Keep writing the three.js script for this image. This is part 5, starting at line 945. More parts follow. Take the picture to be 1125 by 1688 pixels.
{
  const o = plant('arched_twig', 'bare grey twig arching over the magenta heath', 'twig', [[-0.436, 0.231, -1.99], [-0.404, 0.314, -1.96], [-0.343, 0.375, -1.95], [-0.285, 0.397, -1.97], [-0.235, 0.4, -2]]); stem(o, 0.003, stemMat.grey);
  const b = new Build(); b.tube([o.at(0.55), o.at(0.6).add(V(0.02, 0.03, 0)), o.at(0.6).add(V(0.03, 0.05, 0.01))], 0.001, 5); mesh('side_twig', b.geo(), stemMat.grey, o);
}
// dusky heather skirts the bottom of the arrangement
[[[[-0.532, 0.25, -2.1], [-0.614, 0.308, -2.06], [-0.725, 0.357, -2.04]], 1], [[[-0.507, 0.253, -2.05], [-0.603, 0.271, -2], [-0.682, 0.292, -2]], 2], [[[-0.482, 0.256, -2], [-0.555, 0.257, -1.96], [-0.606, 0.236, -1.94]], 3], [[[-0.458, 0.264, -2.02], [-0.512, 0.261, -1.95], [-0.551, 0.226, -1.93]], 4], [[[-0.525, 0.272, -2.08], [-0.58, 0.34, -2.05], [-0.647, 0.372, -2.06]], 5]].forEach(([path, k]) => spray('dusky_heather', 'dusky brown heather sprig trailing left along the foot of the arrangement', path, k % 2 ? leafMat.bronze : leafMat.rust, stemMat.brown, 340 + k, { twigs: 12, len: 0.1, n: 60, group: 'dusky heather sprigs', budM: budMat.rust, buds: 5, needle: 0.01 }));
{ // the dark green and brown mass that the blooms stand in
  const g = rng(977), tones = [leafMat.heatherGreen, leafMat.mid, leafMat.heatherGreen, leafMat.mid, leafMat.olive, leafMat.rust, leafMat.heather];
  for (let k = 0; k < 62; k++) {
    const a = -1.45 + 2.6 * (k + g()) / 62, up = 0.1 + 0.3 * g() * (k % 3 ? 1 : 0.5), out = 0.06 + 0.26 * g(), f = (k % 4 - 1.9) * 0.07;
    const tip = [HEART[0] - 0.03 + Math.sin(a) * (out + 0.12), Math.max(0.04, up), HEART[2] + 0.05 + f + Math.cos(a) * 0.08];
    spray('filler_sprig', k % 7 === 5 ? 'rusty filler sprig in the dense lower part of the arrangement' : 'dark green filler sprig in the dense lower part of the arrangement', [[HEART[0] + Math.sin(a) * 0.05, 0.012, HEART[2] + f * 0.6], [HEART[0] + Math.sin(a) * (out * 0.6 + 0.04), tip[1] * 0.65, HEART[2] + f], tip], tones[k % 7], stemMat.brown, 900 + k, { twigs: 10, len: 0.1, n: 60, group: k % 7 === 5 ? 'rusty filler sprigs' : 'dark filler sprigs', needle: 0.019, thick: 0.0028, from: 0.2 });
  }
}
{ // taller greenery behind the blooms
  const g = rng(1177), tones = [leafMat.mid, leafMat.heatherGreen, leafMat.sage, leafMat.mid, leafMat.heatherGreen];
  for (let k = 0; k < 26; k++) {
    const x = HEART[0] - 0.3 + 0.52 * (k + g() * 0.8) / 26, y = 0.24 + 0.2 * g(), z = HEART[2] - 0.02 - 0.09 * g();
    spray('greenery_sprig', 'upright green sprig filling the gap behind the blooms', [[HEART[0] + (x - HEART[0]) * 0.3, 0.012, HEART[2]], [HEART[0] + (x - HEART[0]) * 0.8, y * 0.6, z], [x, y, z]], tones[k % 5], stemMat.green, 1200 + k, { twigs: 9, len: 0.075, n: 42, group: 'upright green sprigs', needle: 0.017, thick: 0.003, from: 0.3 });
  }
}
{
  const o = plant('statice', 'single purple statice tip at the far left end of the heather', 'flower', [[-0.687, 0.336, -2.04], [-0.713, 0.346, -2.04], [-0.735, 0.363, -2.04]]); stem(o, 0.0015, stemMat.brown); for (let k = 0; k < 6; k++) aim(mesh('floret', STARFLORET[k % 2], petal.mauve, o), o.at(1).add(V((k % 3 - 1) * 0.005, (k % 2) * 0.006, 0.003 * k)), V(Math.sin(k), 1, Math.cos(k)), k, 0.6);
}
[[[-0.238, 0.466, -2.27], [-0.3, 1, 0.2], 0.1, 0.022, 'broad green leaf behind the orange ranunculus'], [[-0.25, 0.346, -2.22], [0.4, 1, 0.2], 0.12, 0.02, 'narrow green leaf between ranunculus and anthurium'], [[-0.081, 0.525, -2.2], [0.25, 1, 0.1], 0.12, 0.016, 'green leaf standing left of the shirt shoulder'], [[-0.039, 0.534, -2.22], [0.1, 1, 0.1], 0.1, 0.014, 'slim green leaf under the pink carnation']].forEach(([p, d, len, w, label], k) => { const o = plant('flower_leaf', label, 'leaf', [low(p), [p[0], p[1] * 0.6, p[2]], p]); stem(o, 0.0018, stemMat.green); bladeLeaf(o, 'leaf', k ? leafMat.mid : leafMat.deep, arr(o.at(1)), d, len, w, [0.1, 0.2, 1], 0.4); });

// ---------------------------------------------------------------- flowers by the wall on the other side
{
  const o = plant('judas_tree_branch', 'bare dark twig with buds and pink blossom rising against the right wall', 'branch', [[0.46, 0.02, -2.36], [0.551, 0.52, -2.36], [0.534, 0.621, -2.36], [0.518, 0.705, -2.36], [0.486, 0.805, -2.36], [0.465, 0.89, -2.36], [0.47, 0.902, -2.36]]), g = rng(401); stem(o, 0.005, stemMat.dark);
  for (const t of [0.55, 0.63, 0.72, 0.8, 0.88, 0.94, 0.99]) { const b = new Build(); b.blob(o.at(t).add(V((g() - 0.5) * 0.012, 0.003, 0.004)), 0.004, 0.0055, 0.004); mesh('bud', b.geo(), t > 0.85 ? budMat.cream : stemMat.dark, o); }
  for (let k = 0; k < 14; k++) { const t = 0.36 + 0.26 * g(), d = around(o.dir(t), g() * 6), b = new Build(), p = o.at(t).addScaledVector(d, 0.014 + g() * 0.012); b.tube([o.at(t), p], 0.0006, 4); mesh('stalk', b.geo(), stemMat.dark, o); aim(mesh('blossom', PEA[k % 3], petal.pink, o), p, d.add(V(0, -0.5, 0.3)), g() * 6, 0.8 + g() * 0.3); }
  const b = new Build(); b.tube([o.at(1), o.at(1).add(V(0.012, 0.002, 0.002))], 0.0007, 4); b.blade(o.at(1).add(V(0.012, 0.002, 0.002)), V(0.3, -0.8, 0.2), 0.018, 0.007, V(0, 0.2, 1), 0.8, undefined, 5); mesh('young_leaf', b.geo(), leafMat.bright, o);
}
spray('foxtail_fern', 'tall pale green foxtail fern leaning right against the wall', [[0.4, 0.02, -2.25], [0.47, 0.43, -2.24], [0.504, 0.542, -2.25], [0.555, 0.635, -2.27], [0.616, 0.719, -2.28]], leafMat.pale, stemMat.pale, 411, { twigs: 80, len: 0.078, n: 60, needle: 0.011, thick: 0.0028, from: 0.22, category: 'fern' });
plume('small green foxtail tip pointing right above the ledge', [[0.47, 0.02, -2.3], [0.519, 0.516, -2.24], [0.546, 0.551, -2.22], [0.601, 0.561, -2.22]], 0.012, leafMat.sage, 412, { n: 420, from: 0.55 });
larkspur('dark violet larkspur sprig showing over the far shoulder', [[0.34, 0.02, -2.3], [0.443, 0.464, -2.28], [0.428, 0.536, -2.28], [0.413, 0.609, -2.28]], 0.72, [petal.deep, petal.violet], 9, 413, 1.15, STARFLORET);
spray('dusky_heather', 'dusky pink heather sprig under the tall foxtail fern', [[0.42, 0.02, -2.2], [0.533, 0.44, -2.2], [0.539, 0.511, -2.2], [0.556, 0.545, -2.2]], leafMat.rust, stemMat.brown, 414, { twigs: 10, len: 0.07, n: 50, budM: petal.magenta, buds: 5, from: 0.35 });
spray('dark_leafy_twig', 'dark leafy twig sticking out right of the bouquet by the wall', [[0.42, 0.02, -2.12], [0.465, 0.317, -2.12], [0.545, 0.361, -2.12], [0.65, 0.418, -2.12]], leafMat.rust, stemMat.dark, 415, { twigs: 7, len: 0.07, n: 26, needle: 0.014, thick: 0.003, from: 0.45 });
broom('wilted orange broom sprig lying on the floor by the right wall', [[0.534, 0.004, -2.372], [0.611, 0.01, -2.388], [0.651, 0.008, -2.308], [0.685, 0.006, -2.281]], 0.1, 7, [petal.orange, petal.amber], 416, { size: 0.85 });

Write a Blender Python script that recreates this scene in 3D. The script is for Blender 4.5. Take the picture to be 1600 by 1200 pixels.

-----

— Given request —
Copy each line that contains the word "pixels".

— Result of the exercise —
Keep writing the three.js script for this image. This is part 5, starting at line 945. More parts follow. Take the picture to be 1125 by 1688 pixels.
Write a Blender Python script that recreates this scene in 3D. The script is for Blender 4.5. Take the picture to be 1600 by 1200 pixels.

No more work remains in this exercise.